Really, there's actual designated parking for mommies? Weird...here we have handicap parking spots, but that's it. Oh, except for outside stores like Fresh and Easy, where they have "hybrid car only" parking. Which makes me giggle.
Working at a grocery store, people take offense at common courtesy ALL THE TIME. When customers start bagging their groceries if there's no bagger and I offer to help them, they back away with a snooty 'Well, excuse me!' I'm trying to help you, seriously.
Watch as you get replaced by the self check outs. Fools tbought I would tell the truth about which vegetables were organic?!?! Muhahahaha.
Oh, I love self check-out! Not only is it faster but I don't have to get involved in inane chit-chat. (Okay, yeah - I hate shopping, so... )

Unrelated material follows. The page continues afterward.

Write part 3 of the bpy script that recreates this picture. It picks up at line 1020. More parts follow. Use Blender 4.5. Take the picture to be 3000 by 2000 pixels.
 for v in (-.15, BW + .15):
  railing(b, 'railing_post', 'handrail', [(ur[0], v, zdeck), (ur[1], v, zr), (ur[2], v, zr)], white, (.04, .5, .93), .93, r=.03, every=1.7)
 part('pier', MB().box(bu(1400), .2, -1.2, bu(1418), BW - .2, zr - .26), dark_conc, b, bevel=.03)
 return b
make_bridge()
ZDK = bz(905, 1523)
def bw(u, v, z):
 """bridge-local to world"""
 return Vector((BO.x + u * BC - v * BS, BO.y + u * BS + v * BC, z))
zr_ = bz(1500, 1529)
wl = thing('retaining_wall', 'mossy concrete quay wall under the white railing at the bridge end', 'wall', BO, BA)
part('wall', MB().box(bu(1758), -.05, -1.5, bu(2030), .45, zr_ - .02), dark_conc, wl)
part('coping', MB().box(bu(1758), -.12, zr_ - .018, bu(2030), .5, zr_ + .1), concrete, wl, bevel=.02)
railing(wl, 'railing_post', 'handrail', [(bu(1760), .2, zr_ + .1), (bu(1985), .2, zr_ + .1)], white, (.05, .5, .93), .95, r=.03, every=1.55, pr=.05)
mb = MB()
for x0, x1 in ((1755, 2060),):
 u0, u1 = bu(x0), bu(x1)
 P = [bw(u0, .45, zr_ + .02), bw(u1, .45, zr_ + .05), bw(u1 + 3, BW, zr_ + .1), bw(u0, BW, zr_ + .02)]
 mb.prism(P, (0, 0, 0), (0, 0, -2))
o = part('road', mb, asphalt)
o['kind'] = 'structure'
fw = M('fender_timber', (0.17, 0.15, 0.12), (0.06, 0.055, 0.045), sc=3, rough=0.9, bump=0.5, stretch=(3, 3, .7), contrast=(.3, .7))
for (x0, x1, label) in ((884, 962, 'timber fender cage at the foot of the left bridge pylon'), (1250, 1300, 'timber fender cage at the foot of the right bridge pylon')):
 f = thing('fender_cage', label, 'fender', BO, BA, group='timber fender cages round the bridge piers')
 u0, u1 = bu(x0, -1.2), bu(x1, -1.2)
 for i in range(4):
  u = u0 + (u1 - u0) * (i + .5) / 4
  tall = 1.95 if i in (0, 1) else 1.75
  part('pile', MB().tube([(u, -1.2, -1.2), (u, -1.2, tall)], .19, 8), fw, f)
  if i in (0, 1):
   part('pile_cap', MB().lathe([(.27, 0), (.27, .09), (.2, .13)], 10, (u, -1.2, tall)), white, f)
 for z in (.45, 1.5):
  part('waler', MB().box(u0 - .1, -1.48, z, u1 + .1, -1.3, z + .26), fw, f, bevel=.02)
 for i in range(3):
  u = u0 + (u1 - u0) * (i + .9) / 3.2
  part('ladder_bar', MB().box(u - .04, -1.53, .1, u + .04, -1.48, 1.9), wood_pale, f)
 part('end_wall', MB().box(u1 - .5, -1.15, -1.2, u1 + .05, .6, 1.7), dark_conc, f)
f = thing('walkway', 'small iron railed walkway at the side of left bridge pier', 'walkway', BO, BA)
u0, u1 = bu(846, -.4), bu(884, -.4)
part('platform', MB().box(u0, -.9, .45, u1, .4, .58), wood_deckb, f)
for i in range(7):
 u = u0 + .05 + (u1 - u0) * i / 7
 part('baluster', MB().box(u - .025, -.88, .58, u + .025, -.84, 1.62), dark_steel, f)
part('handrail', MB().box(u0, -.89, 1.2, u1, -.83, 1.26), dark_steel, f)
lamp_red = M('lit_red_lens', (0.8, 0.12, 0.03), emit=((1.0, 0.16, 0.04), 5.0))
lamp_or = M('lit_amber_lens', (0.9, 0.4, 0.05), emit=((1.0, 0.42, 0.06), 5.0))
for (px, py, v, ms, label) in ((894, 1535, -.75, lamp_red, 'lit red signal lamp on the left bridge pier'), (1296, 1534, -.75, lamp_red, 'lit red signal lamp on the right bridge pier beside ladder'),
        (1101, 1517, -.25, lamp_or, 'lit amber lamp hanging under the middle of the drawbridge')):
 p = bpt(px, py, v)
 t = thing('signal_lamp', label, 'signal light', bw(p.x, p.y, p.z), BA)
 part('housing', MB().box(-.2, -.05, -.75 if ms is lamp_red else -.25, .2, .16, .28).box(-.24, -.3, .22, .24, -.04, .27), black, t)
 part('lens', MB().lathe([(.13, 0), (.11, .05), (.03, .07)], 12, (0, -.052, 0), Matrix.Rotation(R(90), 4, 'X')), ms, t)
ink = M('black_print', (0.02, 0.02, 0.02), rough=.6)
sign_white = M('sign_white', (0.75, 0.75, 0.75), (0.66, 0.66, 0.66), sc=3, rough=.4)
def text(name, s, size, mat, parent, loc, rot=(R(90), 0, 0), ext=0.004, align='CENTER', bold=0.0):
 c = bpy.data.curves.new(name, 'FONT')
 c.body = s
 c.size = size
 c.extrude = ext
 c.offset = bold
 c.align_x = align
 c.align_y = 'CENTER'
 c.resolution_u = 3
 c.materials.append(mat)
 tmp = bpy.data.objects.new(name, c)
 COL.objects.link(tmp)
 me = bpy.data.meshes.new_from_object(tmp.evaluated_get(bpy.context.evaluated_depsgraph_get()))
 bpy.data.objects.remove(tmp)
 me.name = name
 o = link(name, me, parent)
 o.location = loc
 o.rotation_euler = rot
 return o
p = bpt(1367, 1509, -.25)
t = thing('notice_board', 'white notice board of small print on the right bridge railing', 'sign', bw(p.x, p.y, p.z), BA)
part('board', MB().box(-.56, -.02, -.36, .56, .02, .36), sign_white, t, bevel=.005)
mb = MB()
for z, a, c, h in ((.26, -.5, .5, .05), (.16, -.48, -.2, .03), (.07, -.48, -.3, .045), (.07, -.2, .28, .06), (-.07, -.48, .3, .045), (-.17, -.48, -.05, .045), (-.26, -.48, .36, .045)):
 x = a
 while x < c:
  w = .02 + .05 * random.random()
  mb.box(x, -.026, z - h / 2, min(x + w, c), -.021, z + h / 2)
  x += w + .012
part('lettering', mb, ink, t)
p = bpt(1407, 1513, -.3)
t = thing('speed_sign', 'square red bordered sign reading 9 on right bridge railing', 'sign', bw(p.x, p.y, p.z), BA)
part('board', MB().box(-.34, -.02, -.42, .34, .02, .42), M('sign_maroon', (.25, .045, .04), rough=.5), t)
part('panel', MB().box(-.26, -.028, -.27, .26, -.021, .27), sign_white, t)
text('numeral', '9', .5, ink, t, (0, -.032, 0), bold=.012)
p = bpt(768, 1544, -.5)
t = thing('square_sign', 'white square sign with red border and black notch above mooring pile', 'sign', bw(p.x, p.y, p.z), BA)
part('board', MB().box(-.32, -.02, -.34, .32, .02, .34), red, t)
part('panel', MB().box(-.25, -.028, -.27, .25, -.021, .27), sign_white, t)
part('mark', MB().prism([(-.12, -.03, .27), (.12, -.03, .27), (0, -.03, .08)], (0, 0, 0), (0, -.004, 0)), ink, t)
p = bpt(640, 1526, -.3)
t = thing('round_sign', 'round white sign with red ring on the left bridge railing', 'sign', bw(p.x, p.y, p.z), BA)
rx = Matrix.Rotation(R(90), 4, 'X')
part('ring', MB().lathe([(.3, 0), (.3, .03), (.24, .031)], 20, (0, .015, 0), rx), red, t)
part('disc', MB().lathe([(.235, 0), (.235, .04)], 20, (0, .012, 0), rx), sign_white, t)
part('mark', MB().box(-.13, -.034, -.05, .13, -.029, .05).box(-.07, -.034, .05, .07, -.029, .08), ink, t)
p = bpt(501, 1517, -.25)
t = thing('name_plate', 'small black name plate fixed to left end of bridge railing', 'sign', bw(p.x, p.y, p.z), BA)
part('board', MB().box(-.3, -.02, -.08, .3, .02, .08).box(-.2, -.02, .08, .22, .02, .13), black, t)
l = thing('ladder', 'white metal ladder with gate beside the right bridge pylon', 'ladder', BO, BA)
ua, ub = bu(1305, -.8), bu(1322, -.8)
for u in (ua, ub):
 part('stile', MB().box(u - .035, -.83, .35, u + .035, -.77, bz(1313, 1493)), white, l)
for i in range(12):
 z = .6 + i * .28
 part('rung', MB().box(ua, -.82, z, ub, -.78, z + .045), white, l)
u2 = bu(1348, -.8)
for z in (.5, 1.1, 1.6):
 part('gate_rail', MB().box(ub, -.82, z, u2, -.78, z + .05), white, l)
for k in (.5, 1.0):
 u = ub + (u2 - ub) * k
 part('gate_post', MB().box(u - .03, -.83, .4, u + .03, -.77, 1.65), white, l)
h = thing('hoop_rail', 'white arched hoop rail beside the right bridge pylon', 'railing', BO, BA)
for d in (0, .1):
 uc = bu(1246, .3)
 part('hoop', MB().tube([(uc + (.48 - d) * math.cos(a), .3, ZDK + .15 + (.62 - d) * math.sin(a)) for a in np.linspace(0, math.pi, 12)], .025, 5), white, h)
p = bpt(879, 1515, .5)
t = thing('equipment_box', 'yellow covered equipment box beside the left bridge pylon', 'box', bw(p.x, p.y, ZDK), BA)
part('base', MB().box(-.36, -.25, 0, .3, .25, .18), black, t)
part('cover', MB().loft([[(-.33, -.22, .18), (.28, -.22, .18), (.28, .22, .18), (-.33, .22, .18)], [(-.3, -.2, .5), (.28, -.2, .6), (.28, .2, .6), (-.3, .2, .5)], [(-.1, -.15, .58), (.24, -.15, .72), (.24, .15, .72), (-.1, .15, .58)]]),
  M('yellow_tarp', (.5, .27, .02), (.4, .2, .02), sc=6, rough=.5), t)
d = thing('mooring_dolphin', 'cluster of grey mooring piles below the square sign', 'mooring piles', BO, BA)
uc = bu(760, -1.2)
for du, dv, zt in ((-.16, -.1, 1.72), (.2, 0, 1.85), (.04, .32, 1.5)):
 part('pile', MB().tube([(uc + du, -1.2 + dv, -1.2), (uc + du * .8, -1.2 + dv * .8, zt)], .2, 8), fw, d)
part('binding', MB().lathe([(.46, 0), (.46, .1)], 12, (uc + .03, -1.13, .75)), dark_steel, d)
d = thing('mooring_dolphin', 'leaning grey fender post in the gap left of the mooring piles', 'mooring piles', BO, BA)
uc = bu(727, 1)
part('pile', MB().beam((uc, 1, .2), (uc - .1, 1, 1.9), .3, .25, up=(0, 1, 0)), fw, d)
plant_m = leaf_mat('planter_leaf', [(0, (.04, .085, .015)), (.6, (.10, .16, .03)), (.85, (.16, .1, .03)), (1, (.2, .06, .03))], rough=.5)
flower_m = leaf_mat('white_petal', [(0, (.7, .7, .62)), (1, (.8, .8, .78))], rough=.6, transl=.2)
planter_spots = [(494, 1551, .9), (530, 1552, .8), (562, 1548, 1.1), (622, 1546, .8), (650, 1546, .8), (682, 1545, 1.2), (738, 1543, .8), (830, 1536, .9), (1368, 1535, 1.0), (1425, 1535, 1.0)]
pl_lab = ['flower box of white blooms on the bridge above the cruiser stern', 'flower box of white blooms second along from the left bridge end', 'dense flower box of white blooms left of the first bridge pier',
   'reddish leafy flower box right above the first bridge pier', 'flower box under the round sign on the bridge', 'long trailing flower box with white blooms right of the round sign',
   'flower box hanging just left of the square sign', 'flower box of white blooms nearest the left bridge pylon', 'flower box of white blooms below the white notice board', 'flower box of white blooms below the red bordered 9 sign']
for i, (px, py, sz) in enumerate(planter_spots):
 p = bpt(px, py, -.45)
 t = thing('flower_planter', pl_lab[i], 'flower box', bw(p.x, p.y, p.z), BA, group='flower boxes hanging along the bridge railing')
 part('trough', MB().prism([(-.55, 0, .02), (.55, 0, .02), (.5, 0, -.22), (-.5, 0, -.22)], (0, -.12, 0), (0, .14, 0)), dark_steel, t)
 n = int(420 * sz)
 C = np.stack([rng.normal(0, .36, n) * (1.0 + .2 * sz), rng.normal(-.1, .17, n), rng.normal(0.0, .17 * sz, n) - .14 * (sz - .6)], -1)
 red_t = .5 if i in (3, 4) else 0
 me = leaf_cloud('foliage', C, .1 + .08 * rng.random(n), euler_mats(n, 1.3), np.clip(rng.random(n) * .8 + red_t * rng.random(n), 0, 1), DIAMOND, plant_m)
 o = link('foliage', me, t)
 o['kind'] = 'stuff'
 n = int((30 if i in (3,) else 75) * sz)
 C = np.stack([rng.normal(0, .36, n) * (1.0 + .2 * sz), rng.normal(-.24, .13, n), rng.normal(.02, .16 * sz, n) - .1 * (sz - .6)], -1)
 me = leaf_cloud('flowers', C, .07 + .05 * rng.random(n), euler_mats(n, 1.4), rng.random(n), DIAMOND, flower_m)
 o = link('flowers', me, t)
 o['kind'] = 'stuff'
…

Dealt with the same people, I feel your pain. Once while fixing the bottle room a soccer mom decided to give me a piece of her mind, insult me, and demand to see a manager after I messed up turning the machines on the first try. Then I reset the machine on and it started to work. Then I smiled at her and walked away. Never got attitude when I offered to take their empty carts, however. Also hated it when I asked Paper/Plastic and they say "it doesn't matter" in a rude tone. If it doesn't matter, ma'am, excuse me while I kick your groceries out the window. Oh, and have a nice day.
I always open the door for people, even the teachers. Especially if it was the girl i liked . But sadly she keeps avoiding me for some odd reason so the response would probably be similar i suppose. I don't understand girls. Most of the time i don't try. Recently i have, but i think im just building up more stress that i don't need. But i always open the door for people, i enjoy helping others.